## DESCRIPTION OF THE TASK:
Begin with the first line of the listing and quote every line through the one containing "COL = scene.collection"; give only those lines.

+++

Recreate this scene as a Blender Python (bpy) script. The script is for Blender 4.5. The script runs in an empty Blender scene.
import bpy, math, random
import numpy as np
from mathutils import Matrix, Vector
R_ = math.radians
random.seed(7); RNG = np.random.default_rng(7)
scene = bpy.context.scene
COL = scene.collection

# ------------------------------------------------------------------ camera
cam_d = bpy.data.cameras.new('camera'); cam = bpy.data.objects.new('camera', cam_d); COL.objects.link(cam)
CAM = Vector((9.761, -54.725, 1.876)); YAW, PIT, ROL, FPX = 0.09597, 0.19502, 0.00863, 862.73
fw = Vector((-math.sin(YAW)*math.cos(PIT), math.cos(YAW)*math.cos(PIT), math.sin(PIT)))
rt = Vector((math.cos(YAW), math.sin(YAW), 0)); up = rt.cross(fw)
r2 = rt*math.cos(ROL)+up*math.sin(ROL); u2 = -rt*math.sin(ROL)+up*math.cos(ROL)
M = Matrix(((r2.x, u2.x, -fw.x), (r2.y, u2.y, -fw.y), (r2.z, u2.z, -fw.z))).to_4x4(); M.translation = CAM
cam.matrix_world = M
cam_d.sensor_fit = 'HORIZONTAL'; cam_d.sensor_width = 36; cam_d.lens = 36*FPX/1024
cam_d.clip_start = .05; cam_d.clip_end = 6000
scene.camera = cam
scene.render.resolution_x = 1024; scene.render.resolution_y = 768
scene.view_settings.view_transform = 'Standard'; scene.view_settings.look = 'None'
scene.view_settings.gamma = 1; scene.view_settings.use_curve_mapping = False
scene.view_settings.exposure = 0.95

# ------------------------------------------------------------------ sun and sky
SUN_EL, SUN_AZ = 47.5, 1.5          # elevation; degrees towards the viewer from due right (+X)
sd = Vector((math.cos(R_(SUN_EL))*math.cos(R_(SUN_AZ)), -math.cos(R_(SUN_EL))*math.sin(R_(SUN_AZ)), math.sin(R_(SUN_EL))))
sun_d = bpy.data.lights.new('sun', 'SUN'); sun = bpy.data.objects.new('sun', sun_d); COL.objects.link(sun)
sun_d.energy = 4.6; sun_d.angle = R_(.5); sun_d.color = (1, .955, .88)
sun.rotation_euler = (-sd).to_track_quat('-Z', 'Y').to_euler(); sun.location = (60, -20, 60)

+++

## THE OUTPUT:
Recreate this scene as a Blender Python (bpy) script. The script is for Blender 4.5. The script runs in an empty Blender scene.
import bpy, math, random
import numpy as np
from mathutils import Matrix, Vector
R_ = math.radians
random.seed(7); RNG = np.random.default_rng(7)
scene = bpy.context.scene
COL = scene.collection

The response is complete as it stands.